2019-06-02, 11:44	#17
Dr Sardonicus Feb 2017 Nowhere 4,643 Posts	The proof I came up with only uses well-known results (especially in this Forum) of elementary number theory. I don't know about "basic high school mathematics," but perhaps there is a simpler proof than mine. But the proof I found is simple enough that I thought it justified posting the assertion as a puzzle. If you find a proof, for now you can post a declaration to the effect "I have a proof" to give others time to think about it. To me, numerical verification is particularly useful for assertions I'm not sure about. A quick check that turns up a small numerical counterexample can prevent a lot of wasted effort trying to prove something that isn't true. OTOH, once you have verified something to the point where you're convinced it's actually true, it's time to start trying to prove it :-D Regarding the further assertions on 3 and 2 consecutive 11-smooth numbers, I'm not sure how to prove them. The proof I have for 4 consecutive numbers won't work for 2 or 3 consecutive numbers.

2019-06-02, 11:55	#19
SmartMersenne Sep 2017 2×53 Posts	Here is a summary of what I am thinking of: The proof I am thinking involves assigning primes to 4 consecutive numbers.
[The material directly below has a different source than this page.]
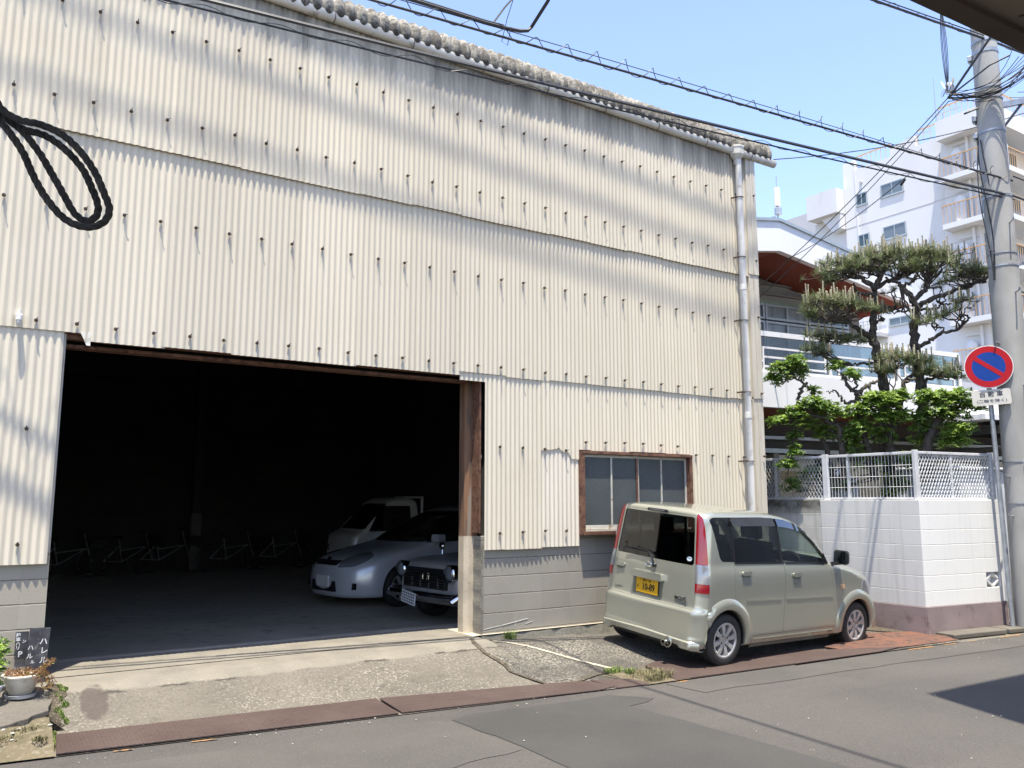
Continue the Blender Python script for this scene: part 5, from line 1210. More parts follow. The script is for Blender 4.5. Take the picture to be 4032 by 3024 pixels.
pine('left pine, its flat cloud-pruned crown over the hall balcony, trunk forking below the top', 12.9,
     [(1080, 1650), (1075, 1400), (1040, 1180), (1000, 1010), (985, 930), (1005, 780), (1010, 680), (1000, 610)],
     [('top', [(1000, 610), (1040, 540), (1045, 480)], .05, .03, -.1), ('topL', [(1000, 615), (930, 560), (830, 520), (740, 480)], .045, .02, -.15), ('topR', [(1005, 612), (1080, 570), (1180, 540), (1260, 510)], .04, .02, .1),
      ('arm', [(1000, 670), (930, 660), (880, 640), (850, 580)], .03, .015, -.2), ('L1', [(985, 960), (920, 945), (850, 890), (760, 855), (690, 850)], .05, .018, -.3), ('L2', [(980, 945), (880, 960), (780, 960), (640, 985)], .03, .012, .15),
      ('L3', [(1030, 1165), (930, 1165), (800, 1165), (700, 1120)], .026, .012, .1), ('R1', [(1000, 880), (1040, 850), (1070, 850)], .02, .01, 0), ('low', [(1060, 1250), (1120, 1200), (1170, 1180)], .03, .014, -.2)],
     [('topL', 660, 505, .16, .25, .08, 26, -.2, .2), ('topL', 740, 440, .27, .3, .11, 60, -.1, .4), ('topL', 700, 560, .2, .2, .08, 24, -.1, .1), ('top', 900, 400, .30, .3, .12, 70, 0, .45), ('top', 1040, 390, .26, .3, .12, 62, 0, .5), ('topR', 1190, 390, .30, .3, .13, 74, .1, .5), ('topR', 1310, 400, .26, .3, .13, 56, .15, .5), ('topR', 1170, 480, .32, .3, .07, 40, .0, .05), ('topL', 860, 490, .3, .3, .08, 46, -.1, .05), ('top', 1020, 470, .3, .3, .07, 40, -.05, .05),
      ('L1', 600, 730, .24, .25, .10, 46, -.3, .5), ('L1', 760, 720, .26, .25, .09, 50, -.3, .5), ('L1', 880, 760, .20, .25, .09, 36, -.2, .5), ('L1', 560, 800, .16, .2, .07, 24, -.3, .2), ('R1', 1030, 790, .10, .1, .06, 12, 0, .6),
      ('L2', 600, 960, .13, .2, .07, 18, .1, .3), ('L2', 720, 1000, .22, .2, .07, 34, .15, .3), ('L2', 860, 1010, .14, .2, .06, 16, .1, .3), ('L3', 640, 1080, .20, .2, .09, 30, .1, .3), ('L3', 560, 1060, .1, .15, .06, 12, .1, .3),
      ('low', 1130, 1120, .18, .2, .08, 34, -.25, .6), ('low', 1040, 1200, .13, .2, .07, 22, -.2, .5), ('low', 1220, 1140, .14, .2, .07, 22, -.2, .6)], 31)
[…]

We are only allowed to use {2,3,5,7,11}. Our options are: 1) There must be at exactly two numbers with factor 2. 2) There is either one or two numbers with factor 3. 3) There can be at most one number with factor 5, 7 or 11. Now we need to consider all possibilities of assigning those primes to numbers and then consider the possibilities for powers. However, since we have a limited set to use from it would boil down to assigning 5, 7 and 11 to separate numbers, because otherwise, we will have very limited number of possibilities for the other numbers.